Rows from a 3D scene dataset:
-- Start --

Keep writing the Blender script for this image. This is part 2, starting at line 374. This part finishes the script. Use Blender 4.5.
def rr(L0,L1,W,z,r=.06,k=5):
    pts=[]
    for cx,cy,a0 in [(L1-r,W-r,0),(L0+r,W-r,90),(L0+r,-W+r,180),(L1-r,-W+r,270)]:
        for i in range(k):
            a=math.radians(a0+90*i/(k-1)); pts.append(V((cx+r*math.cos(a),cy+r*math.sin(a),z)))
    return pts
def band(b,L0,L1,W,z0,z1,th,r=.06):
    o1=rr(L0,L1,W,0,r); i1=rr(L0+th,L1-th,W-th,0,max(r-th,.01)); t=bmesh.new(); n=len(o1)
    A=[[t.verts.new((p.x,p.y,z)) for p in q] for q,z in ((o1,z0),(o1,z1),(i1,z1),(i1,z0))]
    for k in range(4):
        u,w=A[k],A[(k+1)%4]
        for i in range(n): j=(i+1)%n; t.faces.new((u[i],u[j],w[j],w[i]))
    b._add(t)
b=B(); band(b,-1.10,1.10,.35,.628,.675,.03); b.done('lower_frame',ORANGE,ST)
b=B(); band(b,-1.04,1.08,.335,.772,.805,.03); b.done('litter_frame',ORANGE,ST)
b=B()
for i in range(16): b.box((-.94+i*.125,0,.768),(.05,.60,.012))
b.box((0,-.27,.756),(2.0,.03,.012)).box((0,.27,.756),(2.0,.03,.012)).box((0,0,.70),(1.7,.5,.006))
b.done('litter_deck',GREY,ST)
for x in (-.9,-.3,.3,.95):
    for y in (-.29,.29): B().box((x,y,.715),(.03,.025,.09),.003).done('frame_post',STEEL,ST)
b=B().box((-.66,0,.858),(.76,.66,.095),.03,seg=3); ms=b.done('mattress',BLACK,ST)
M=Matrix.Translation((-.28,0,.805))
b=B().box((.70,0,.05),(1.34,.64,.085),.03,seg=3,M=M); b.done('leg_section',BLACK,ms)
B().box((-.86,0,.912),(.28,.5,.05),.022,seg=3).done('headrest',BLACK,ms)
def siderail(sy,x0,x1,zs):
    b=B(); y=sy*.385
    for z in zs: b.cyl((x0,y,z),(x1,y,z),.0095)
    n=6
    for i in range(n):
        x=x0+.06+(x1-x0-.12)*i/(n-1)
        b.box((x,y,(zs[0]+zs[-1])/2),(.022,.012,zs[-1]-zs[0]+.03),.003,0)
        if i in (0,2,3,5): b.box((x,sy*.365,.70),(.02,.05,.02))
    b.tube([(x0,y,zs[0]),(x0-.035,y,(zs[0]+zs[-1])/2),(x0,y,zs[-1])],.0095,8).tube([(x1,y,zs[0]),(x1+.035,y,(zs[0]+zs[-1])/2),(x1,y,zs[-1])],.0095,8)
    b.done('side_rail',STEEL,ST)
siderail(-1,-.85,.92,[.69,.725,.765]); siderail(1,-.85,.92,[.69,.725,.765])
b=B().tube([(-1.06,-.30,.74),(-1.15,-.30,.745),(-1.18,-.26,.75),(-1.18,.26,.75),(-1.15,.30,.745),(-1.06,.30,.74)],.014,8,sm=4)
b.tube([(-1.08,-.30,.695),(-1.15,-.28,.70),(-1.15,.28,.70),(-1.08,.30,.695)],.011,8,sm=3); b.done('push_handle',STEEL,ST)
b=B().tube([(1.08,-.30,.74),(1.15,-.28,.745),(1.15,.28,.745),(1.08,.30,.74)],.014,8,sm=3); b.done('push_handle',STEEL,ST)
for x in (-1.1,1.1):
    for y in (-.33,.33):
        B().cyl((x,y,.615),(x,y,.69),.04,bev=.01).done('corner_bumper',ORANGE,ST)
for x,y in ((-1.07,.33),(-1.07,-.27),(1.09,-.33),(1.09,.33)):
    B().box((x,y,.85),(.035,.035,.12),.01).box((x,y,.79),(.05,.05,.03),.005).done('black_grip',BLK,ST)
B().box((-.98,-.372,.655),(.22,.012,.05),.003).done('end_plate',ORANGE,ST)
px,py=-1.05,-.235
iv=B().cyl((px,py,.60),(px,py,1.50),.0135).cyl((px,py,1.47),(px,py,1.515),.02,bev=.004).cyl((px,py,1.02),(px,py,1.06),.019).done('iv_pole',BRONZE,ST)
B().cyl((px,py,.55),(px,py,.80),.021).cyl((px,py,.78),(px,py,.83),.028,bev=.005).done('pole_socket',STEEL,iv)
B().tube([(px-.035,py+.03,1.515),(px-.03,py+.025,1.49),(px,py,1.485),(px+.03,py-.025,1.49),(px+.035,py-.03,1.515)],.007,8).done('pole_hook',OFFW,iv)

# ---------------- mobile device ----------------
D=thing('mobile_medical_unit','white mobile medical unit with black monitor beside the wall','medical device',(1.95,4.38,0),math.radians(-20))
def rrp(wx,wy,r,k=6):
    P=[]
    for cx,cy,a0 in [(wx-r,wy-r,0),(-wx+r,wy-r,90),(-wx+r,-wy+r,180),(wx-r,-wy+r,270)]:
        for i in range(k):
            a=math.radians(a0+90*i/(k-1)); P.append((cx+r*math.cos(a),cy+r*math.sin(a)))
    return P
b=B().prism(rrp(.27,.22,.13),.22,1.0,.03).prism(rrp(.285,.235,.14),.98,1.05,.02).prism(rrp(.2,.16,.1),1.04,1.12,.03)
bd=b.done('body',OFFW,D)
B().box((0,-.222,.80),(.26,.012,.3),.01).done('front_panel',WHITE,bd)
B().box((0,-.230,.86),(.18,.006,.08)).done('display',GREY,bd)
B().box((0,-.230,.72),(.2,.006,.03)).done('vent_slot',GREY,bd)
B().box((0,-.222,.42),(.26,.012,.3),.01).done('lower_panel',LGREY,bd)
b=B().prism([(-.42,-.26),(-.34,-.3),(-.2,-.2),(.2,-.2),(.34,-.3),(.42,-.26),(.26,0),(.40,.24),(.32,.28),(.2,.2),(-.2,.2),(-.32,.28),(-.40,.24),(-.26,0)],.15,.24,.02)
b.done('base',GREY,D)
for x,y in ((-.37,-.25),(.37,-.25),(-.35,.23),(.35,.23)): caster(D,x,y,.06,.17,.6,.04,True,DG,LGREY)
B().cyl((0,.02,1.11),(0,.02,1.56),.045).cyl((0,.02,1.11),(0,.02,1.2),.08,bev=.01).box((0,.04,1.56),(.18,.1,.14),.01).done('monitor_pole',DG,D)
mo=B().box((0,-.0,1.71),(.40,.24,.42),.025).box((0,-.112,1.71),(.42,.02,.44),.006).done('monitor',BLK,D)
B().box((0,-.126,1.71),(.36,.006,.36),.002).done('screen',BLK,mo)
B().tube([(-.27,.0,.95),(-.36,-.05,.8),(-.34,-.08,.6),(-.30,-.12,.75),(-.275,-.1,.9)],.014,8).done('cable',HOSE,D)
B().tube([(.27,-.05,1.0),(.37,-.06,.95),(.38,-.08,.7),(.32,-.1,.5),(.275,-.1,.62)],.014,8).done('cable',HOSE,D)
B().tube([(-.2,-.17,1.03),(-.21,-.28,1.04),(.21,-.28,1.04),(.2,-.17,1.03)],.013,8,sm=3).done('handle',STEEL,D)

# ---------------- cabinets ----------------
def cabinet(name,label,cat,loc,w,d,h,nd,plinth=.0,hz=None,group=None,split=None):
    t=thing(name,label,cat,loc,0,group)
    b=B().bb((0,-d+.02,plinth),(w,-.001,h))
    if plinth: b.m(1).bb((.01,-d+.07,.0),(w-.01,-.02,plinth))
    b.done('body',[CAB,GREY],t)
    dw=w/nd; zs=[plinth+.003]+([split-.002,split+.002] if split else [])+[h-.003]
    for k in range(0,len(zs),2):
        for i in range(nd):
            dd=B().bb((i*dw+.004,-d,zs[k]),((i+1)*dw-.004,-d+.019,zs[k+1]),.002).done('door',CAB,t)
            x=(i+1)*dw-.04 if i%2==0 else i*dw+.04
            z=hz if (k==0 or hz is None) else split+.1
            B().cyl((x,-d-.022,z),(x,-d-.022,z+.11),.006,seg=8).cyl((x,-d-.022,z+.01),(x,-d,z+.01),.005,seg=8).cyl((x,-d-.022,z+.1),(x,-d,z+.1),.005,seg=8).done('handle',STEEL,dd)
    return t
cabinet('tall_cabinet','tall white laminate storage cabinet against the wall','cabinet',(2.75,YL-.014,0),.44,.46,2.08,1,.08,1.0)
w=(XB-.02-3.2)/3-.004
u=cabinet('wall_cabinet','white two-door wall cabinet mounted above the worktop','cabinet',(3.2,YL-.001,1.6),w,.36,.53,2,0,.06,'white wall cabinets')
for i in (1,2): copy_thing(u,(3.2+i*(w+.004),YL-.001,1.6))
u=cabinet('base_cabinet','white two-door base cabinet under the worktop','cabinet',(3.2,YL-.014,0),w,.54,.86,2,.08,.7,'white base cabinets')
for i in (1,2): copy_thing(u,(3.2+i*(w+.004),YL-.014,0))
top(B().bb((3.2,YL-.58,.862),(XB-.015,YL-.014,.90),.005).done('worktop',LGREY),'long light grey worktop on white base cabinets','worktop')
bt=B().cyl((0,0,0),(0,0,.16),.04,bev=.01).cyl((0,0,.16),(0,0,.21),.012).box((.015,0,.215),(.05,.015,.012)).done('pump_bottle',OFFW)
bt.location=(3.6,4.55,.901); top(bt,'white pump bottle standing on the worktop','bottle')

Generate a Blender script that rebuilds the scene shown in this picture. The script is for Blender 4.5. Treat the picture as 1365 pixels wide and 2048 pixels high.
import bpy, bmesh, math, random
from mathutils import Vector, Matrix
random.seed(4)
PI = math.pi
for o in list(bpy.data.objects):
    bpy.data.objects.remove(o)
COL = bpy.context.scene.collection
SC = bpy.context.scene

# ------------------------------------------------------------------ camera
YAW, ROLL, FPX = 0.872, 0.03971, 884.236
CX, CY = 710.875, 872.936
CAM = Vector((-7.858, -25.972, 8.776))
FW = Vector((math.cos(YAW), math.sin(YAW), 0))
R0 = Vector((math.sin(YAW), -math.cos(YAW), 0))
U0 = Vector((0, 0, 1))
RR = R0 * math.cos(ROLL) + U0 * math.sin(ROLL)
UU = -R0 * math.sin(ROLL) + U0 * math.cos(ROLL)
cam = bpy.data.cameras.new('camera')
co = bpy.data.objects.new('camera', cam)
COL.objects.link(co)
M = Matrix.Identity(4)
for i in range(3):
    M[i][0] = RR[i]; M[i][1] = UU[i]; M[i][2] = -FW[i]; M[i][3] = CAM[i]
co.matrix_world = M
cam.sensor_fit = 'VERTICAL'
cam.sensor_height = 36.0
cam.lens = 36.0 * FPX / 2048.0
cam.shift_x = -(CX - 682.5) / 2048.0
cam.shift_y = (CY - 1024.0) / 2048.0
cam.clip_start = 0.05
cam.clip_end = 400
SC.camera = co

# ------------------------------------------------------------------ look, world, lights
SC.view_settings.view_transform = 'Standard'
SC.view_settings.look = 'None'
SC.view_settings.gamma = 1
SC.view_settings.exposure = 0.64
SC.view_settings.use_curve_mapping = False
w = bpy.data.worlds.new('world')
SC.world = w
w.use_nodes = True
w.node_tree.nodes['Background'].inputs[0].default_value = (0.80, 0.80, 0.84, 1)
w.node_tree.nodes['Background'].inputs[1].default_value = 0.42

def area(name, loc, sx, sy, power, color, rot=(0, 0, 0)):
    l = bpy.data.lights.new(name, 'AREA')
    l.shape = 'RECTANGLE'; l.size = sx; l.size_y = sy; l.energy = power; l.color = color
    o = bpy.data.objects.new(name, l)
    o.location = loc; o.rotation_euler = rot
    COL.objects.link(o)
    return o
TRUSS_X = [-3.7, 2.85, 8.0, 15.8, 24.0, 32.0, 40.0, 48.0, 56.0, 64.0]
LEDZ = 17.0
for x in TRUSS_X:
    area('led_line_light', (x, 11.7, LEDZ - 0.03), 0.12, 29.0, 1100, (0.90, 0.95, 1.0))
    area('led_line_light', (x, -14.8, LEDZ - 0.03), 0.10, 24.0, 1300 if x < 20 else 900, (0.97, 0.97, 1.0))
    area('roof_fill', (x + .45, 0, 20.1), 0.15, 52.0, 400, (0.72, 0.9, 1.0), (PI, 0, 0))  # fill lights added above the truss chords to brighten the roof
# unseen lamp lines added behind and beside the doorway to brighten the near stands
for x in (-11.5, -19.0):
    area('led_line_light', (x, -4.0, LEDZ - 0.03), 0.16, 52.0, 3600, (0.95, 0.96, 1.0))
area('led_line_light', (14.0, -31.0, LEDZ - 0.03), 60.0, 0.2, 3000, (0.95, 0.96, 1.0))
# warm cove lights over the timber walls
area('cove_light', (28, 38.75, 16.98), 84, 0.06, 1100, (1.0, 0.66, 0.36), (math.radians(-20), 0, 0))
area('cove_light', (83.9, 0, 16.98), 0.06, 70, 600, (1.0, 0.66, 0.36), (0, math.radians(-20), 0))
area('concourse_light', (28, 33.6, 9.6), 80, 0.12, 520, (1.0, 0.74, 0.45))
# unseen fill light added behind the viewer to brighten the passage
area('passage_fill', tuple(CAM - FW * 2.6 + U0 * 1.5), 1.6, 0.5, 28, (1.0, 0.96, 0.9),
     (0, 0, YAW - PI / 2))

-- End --

Given task. Copy out every line of the material above that mentions the word "script".

Output.
Keep writing the Blender script for this image. This is part 2, starting at line 374. This part finishes the script. Use Blender 4.5.
Generate a Blender script that rebuilds the scene shown in this picture. The script is for Blender 4.5. Treat the picture as 1365 pixels wide and 2048 pixels high.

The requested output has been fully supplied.